Excerpt from a dataset:

○ ○ ○ ○

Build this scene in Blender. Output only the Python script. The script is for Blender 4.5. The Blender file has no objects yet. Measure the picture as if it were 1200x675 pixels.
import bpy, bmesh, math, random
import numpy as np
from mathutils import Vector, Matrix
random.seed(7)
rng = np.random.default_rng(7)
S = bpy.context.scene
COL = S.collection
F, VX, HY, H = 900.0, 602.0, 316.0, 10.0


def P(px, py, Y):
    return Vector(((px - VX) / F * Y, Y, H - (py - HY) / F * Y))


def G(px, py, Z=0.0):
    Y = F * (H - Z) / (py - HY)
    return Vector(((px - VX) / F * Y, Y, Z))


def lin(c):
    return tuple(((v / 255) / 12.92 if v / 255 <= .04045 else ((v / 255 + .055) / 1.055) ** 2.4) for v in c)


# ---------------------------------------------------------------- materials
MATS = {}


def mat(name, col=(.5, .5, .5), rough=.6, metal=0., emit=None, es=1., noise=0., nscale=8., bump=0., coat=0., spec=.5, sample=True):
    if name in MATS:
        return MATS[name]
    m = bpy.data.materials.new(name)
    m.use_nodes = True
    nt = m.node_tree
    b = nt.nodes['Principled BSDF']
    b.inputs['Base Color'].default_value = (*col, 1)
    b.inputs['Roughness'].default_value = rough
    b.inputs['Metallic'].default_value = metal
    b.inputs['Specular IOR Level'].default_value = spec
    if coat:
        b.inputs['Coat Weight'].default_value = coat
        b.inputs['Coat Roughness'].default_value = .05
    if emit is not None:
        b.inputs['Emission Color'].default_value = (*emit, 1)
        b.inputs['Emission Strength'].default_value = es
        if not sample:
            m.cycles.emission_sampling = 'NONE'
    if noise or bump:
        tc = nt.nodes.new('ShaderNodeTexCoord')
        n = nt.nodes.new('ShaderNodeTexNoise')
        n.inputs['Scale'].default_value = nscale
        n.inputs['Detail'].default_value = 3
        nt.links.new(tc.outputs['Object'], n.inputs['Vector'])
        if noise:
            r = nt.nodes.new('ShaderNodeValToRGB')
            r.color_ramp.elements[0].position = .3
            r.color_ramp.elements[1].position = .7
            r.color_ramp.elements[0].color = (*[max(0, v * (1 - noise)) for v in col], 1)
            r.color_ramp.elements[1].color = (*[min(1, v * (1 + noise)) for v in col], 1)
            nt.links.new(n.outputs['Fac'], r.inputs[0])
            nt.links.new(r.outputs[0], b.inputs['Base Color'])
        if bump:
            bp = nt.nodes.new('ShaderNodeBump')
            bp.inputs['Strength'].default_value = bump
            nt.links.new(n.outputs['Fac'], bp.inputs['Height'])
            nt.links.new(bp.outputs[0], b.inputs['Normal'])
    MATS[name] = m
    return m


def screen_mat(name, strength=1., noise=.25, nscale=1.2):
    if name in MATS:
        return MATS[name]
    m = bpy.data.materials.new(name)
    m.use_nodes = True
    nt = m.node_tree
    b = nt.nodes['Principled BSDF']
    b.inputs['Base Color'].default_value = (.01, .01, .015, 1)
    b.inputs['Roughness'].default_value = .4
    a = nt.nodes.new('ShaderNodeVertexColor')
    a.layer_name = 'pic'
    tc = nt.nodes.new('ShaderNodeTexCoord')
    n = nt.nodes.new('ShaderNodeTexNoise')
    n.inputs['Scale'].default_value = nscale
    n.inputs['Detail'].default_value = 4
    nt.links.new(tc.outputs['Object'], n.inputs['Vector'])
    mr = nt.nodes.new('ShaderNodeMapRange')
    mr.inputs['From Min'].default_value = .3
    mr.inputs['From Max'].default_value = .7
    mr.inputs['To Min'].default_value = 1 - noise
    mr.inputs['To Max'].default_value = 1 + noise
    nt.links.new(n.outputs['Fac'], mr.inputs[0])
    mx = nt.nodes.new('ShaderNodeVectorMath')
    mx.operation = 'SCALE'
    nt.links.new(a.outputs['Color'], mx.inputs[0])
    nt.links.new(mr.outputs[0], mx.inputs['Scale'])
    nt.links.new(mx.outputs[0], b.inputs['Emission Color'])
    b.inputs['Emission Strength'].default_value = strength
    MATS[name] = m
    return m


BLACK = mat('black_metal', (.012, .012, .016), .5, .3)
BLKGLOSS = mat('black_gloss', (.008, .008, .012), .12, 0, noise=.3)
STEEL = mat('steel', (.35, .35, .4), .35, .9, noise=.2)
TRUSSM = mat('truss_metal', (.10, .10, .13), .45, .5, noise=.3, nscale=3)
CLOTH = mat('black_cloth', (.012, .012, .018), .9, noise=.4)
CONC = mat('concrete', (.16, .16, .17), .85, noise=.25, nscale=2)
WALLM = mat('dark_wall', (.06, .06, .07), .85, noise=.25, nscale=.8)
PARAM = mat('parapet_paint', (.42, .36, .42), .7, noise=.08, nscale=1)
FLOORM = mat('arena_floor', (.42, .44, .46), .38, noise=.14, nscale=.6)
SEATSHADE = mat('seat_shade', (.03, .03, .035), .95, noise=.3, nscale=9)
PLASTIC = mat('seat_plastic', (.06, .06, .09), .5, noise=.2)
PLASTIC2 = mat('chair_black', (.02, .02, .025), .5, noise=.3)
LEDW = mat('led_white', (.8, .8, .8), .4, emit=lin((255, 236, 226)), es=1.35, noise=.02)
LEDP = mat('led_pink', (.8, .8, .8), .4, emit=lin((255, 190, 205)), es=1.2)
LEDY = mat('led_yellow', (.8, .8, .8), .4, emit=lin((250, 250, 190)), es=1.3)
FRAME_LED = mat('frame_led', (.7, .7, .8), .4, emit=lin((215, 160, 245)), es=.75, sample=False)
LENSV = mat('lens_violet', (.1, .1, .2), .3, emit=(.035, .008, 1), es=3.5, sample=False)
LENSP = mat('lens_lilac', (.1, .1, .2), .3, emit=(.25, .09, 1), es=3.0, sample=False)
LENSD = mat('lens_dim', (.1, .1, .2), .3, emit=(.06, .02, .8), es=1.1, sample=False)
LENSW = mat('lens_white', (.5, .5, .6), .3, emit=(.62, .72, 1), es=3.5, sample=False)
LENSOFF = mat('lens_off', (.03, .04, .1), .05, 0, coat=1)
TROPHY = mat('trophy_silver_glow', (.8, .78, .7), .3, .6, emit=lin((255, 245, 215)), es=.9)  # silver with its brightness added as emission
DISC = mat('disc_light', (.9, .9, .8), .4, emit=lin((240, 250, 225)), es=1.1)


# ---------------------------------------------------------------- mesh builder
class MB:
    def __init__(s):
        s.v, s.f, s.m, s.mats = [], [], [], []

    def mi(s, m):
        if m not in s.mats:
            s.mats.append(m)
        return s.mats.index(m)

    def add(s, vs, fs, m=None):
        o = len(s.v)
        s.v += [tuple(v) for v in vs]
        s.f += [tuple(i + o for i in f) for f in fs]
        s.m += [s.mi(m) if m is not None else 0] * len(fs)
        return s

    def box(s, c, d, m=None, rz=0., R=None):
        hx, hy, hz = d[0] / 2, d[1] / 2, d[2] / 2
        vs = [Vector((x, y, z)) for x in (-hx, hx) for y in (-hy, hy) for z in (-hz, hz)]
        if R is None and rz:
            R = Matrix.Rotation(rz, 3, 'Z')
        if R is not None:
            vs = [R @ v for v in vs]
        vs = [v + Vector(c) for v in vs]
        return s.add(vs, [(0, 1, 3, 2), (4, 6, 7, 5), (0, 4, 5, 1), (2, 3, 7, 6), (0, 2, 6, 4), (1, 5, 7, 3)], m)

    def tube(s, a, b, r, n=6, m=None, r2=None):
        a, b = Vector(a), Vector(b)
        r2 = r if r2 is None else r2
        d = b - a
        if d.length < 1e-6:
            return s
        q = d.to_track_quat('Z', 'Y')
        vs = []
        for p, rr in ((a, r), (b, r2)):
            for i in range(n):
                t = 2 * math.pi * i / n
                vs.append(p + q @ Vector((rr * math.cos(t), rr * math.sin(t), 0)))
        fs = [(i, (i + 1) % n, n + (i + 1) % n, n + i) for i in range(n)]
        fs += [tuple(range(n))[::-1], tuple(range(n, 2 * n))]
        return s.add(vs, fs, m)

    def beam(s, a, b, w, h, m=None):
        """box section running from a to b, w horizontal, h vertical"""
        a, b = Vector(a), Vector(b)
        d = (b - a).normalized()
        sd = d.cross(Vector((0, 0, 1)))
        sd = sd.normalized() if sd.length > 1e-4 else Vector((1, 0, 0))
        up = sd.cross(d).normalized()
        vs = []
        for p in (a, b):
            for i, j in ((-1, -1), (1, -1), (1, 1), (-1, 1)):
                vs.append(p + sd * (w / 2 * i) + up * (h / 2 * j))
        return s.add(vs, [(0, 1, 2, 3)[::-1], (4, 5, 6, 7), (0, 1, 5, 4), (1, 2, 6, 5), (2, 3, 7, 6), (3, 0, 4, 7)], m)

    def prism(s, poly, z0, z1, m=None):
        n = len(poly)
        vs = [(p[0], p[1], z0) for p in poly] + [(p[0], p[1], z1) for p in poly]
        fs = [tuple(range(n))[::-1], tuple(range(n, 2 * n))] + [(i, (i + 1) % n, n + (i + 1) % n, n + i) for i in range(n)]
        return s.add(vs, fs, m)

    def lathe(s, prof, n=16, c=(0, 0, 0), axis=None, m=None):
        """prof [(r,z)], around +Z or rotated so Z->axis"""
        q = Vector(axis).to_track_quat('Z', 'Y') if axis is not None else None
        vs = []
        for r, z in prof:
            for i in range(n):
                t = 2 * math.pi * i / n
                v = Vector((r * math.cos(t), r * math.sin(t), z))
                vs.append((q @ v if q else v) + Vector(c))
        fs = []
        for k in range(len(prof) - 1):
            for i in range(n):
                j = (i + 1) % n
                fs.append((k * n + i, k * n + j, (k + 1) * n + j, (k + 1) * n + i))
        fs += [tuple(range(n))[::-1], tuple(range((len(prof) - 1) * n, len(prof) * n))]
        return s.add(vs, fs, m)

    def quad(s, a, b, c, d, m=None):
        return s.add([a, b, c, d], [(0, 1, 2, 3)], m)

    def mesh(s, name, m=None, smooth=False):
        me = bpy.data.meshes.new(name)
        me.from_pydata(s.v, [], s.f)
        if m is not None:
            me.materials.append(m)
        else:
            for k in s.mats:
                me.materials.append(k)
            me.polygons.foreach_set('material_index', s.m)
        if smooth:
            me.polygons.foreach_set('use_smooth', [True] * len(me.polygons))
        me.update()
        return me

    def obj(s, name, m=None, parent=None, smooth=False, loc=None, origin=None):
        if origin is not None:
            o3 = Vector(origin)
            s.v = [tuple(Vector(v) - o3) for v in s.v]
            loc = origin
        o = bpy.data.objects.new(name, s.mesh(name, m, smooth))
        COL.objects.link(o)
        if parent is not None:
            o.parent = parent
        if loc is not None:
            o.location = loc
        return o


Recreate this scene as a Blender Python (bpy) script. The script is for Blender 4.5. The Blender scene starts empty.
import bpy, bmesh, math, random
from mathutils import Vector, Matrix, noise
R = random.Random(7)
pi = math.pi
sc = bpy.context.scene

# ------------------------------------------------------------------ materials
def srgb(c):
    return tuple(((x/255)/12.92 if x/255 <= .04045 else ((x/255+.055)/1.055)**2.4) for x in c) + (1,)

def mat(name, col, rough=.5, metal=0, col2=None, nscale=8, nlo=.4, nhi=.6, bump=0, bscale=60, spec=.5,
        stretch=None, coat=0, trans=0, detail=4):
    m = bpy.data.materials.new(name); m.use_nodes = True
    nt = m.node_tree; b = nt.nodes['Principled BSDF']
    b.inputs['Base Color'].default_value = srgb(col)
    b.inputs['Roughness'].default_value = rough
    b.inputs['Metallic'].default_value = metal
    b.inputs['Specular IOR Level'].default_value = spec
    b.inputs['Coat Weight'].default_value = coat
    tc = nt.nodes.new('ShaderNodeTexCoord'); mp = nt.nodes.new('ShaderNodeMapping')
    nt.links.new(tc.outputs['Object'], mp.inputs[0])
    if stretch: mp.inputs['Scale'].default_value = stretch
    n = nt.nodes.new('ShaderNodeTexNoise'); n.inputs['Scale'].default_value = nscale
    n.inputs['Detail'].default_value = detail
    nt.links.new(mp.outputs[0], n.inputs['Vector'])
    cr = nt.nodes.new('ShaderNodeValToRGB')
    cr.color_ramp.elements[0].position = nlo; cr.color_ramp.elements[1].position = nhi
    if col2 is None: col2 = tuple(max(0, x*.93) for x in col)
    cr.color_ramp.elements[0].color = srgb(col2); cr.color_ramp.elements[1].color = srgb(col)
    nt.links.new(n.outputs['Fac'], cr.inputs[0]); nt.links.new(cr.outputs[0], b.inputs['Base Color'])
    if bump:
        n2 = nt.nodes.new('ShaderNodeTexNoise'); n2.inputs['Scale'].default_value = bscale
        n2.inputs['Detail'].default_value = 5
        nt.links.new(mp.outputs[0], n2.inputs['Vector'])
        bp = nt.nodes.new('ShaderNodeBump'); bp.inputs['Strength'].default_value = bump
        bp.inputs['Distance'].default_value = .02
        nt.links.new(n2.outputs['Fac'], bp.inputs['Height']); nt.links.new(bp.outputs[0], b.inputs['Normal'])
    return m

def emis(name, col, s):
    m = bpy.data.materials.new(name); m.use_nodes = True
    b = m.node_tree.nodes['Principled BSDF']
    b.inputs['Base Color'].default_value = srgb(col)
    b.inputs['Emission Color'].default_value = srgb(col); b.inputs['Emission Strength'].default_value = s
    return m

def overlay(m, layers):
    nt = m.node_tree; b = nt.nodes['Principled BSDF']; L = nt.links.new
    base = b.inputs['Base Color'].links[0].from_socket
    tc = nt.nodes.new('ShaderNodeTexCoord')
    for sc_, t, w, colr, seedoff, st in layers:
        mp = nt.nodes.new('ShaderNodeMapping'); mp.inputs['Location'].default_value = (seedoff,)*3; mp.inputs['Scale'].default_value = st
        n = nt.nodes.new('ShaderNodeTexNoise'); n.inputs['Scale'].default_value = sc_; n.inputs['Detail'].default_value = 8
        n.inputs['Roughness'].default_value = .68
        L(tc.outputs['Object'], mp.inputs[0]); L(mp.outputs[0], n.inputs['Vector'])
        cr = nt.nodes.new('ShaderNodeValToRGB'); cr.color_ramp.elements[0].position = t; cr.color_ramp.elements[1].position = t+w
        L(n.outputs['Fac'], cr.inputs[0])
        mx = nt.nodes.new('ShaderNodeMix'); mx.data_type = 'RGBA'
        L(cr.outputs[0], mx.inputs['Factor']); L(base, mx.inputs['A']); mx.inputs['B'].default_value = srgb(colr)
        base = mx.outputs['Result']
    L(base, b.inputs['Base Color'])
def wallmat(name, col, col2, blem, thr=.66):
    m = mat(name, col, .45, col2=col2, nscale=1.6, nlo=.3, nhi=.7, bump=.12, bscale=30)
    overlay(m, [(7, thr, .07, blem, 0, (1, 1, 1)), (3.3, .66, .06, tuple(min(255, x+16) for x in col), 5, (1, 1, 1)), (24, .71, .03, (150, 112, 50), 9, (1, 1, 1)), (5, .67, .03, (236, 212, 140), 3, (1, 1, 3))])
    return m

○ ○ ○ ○

SET TASK: Reproduce word for word the lines of the records above, beginning at the first and ending with the line where "return Vector(((px - VX) / F * Y, Y, Z))" appears, and nothing past it.

FULL SOLUTION:
Build this scene in Blender. Output only the Python script. The script is for Blender 4.5. The Blender file has no objects yet. Measure the picture as if it were 1200x675 pixels.
import bpy, bmesh, math, random
import numpy as np
from mathutils import Vector, Matrix
random.seed(7)
rng = np.random.default_rng(7)
S = bpy.context.scene
COL = S.collection
F, VX, HY, H = 900.0, 602.0, 316.0, 10.0


def P(px, py, Y):
    return Vector(((px - VX) / F * Y, Y, H - (py - HY) / F * Y))


def G(px, py, Z=0.0):
    Y = F * (H - Z) / (py - HY)
    return Vector(((px - VX) / F * Y, Y, Z))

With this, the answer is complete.